Nizam charges ethnic imbalance

(Trinidad Guardian) Police Service Commission chairman Nizam Mohammed says there are too many Africans in the hierarchy of T&T Police Service  and he intends to address the issue with assistance from the Parliament. Mohammed said there was an imbalance with the ethnic composition of officers ranking from superintendents to Assistant Commissioners of Police.

He was speaking at a Joint Select Committee (JSC) meeting to evaluate the effectiveness and efficiency of the commission at the Parliament on Friday. The meeting was chaired by Independent senator Subhas Ramkhelawan. As Mohammed waded into talks about ethnicity, Health Minister and JSC member Therese Baptiste-Cornelis said she “just never liked those kinds of statements being made.” As Mohammed continued,  three of his fellow commissioners—Martin George, Jacqueline Cheesman and Kenneth Parker—distanced themselves from his statements, endorsing what Cornelis-Baptiste said.

Mohammed said according to information provided by the Commissioner of Police to the Director of Personnel Administration, Service Commission Depart-ment, Gloria Edwards-Joseph on the ethnic composition of leadership in the TTPS, out of 59 positions only ten were held by East Indians. He did not specify whether the figures were for the current period. Mohammed said officers in the lower ranks had to interact with those in senior positions and there were “strains in relations.” He said the issue should not be approached in an inflammatory, passionate or emotional manner.

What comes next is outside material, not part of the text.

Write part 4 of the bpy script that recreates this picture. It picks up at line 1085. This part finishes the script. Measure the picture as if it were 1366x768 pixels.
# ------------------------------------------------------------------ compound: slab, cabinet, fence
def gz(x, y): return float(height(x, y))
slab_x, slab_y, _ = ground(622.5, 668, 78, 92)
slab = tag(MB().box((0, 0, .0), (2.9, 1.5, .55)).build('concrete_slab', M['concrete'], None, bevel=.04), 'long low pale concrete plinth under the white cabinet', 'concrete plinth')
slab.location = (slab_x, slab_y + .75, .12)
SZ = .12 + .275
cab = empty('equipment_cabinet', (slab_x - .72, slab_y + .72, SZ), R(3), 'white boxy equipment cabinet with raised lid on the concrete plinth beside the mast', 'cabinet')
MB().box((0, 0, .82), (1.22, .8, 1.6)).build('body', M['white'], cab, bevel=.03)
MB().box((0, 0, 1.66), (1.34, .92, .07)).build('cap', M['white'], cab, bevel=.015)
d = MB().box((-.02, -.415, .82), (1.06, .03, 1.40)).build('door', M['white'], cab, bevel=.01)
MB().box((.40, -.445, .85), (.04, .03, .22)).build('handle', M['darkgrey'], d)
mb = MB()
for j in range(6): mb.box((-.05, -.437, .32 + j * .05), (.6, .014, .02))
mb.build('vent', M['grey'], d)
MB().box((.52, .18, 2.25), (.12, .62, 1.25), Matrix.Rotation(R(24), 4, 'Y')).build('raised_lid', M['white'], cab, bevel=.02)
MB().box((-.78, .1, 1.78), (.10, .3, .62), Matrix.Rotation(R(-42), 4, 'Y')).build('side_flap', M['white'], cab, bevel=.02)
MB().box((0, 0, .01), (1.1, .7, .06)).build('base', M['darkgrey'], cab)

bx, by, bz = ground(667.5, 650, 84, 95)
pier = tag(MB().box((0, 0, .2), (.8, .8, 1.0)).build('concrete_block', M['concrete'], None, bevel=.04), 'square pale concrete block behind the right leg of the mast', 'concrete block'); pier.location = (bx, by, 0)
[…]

His tone, however, escalated as he spoke. “Fifty per cent of this country are people of East Indian origin and you are asking them to support the Police Service…They have to provide the Police Service with information,” Mohammed said.

“They have to feel protected by the Police Service and when they see the hierarchy of the Police Service is as imbalanced as is reflected in these figures and the chairman of the commission intends to tackle these things you understand why… you understand why the guns are being aimed at me, but I have a job to do and this is what I am going to do.

“I intend to address this with the help of the Parliament of Trinidad and Tobago,” he said. “We need the protection.” He said he had been working along with police officers for more than 35 years and officers often came to him to discuss issues affecting them. He listed a situation involving president of the Police Service Social and Welfare Association regarding promotion and ethnicity issues. Mohammed said because of the ethnic composition of the Promotions Advisory Board, the president felt threatened and was seeking a review.